Visto che di sport si parla e che da anni ormai il softair lotta per un riconoscimento ufficiale da parte del CONI, viene da chiedersi quali siano le caratteristiche che avvicinano questa disciplina al mondo degli sport “ufficiali”. Il presidente dei Blackwater non ha dubbi, anzi, rilancia con un suo personale appello alle istituzioni, affinché la sua passione possa fare quello step atteso ormai da troppi anni. «Nel softair – spiega Egidi – si viene inseriti in una squadra in cui ognuno ha il suo ruolo specifico, come nel calcio o in altri sport di squadra. Per fare qualche esempio, tra noi c’è chi ha un equipaggiamento più leggero, tipico delle prime linee, e chi invece si occupa del fuoco di copertura. Ci alleniamo una volta a settimana – per recuperare il tempo perduto nel corso del recente lockdown, dopo l’ok dello Csen abbiamo aggiunto una seduta supplementare – in uno dei due campi a nostra disposizione, uno a Pagliare e l’altro al confine tra Appignano e Castignano, ci mettiamo impegno e passione.

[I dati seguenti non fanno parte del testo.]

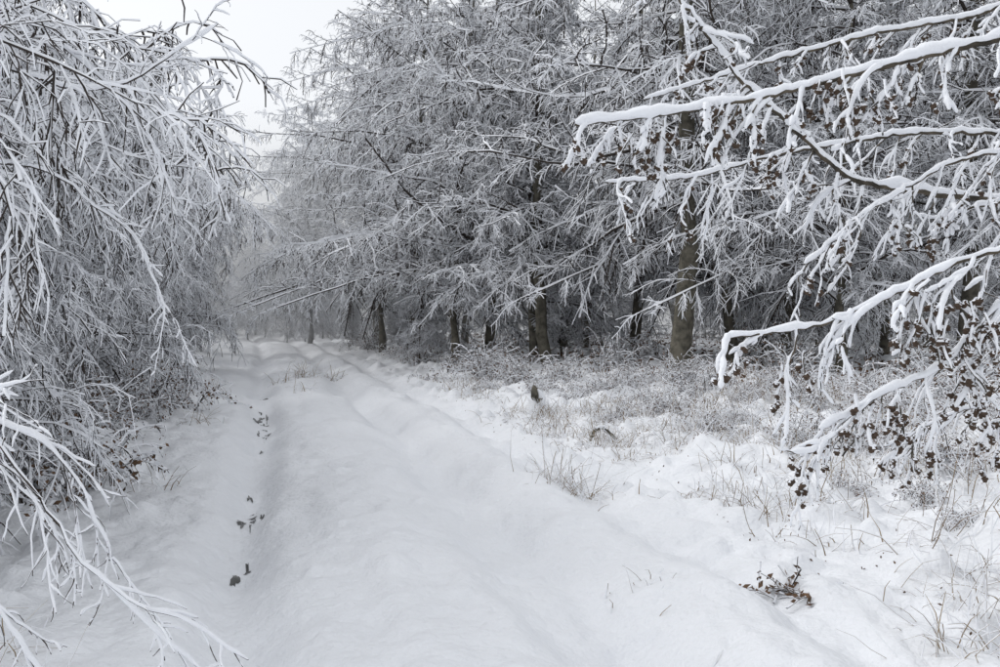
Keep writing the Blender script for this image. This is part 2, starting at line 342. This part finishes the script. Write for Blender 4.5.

È necessario però che il softair venga riconosciuto come sport, anche perché di discipline “violente” sulla carta ce ne sono già tante. Penso alle arti marziali: se fino a vent’anni fa si gridava senza motivo allo scandalo per i kimono, nel 2020 è stupido demonizzare le mimetiche per via delle guerre del secolo scorso. Viviamo in una società aperta, almeno sulla carta, in cui nessuno dovrebbe permettersi di giudicare lo sport praticato da un’altra persona sulla base di una violenza peraltro solo presunta. Per tranquillizzare i genitori dei minorenni abbiamo provveduto a stampare i casellari giudiziari di noi iscritti dimostrando che siamo tutti incensurati, ma la nostra è una situazione davvero insostenibile. Creiamo una commissione di esperti che stabiliscano un regolamento una volta per tutte, diamo una possibilità a tutti di diventare arbitri o istruttori, facciamo sì che il nostro diventi uno sport a tutti gli effetti». In attesa che le istituzioni si pronuncino in tal senso, il softair è riuscito a trovare spazio in una rubrica dedicata agli sport. Una magra consolazione, nella speranza che il futuro possa riservargli soddisfazioni migliori.